1. I no longer have a vacuum pump, nor a P/S pump as later cars used in that location.
2. I've deleted the AC as well, meaning I no longer need three belts. I only have the water pump and the alternator.
3. The alternator has been relocated lower for better access and it's pulley aligned with the water pump pulley to allow for a single belt.
4. I bought a universal serpentine belt pulley from Jones racing but had to have a custom mounting hub machined for it.
I verified all of the pulley alignments with a Gates laser alignment tool.

My system works, but I'd like to improve it. I still have to run far more belt tension than I'm comfortable with due to the limited wrap around the crank pulley. The remedy for this would be to add a small idler pulley inboard and above the cam belt tensioner pulley to greater wrap around the crank pulley, but there's no room to work out the precise location and mounting of the pulley with the motor in the car. So unless I have to remove the engine for some other reason, it's not going to happen. Running a lot of belt tension it doesn't slip, but that's not the proper solution.

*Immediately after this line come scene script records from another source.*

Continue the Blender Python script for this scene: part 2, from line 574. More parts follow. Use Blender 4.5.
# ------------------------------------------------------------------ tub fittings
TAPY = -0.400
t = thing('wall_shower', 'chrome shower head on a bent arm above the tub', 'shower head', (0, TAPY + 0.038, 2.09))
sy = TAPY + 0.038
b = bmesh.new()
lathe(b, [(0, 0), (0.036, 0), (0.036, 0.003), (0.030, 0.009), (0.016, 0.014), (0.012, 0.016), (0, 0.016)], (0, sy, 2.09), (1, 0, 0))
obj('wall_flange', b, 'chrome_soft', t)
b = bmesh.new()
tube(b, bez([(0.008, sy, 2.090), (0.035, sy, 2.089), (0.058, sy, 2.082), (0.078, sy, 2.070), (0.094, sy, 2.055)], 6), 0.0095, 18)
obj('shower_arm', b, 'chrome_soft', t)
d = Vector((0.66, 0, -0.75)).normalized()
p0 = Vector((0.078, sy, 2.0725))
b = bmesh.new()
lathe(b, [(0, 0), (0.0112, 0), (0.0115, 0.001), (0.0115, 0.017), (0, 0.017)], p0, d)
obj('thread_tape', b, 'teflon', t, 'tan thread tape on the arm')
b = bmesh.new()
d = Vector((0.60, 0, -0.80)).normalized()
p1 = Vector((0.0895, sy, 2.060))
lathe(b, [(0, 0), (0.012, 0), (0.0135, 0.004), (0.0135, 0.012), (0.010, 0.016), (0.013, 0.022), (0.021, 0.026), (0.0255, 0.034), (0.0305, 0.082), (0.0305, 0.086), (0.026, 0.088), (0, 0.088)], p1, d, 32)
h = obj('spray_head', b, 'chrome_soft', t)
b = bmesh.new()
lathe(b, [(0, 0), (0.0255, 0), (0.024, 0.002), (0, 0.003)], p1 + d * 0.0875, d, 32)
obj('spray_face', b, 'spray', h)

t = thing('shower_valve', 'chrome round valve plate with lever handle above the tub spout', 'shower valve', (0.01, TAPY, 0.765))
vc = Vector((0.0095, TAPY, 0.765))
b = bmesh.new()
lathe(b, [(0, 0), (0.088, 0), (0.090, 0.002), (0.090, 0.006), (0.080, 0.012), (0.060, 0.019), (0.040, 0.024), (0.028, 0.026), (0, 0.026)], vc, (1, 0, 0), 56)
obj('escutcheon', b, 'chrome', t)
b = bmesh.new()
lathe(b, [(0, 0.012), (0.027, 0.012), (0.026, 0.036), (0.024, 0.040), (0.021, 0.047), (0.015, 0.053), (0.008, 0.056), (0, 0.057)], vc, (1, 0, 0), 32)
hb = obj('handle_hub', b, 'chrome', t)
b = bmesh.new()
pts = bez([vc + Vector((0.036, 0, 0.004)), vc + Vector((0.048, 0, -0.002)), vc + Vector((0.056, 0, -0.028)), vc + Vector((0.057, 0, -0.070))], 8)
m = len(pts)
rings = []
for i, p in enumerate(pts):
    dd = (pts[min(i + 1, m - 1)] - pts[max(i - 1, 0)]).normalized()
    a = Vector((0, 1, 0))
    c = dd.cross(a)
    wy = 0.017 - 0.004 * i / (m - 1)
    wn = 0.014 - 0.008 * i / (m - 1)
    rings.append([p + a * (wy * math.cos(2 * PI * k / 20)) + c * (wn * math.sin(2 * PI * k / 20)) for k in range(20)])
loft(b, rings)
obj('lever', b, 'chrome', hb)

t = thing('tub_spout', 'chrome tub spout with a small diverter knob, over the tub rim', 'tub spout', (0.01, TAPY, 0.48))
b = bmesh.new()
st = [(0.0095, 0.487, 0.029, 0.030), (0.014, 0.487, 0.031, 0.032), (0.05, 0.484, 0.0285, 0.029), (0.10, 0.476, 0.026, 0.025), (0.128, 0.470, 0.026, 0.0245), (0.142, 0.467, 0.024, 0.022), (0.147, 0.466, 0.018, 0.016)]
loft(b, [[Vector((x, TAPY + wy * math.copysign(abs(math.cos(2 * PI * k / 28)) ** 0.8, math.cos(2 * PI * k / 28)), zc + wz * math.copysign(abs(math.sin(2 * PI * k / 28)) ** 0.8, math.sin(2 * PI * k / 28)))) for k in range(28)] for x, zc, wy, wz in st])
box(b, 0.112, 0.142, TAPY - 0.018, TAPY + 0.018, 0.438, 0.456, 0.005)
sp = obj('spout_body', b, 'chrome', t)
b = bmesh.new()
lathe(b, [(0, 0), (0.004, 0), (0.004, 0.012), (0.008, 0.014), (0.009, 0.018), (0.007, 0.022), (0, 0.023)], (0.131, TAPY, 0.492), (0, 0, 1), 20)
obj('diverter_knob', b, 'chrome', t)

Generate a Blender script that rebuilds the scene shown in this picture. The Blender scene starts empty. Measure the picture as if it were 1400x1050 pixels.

Anyone wishing to convert to a serpentine arrangement retaining all of the original accessories would have to follow a similar procedure.
Points to consider:
1. The water pump is fixed and there's little room to change its pulley alignment rearwards. So I would start there with a universal serpentine water pump pulley (available in various diameters) from Jones Racing. Your machinist will need to machine the center bore of the pulley to the OE bore and remove some material from the ID of the pulley for it to seat properly on the pump hub. Jones provides a set of thin shims for fine adjustment but I didn't use them.
2. Use the water pump to set the belt longitudinal position, swap the pulleys of the vacuum pump/PS, AC compressor and alternator to serpentine pulleys. Alloy universal pulleys and shims are available from Jones Racing, steel OE pulleys are available from a variety of sources. The vacuum pump may need to use a crank pulley with a center adapter.
3. Align all of the pulleys with a Gates laser alignment tool maintaining the alignment within the tolerance specified in the instructions as a function of the distance between the pulleys. The alignment will be achieved by moving the accessories forward or back until they align with the water pump pulley.
4. The last step is to machine a crank pulley hub align the crank pulley with the water pump.
Once all of the pulleys are aligned then the belt length routing and need or not for a tensioner pulley can be worked out.

I'm not sure whether it can be done with the motor in the car, depending on whether an idler pulley is needed or not. The first routing I would attempt would be from the water pump pulley around the vacuum pump from the outside, as in the OE arrangement, then over the top of the crank pulley, then down around the AC compressor. Beyond that, it may be necessary to move the location of the AC compressor and alternator up or down and add one or two idler pulleys. A modern OE arrangement would use a spring loaded belt tensioner but that's not absolutely necessary. The belt can be tension with the vacuum pump and/or alternator.

You must have forgotten how much has changed in my engine compartment. All of my solutions were custom, based on previous decisions. Nothing is directly transferable to a stock car.

Bottom line is the motor probably has to come out or at least the gearbox so the engine can be lifted and moved back to provide more room to work, and it would best be done in the shop doing the machining, otherwise there's going to be a lot of time wasted with back and forth trial and error fitting.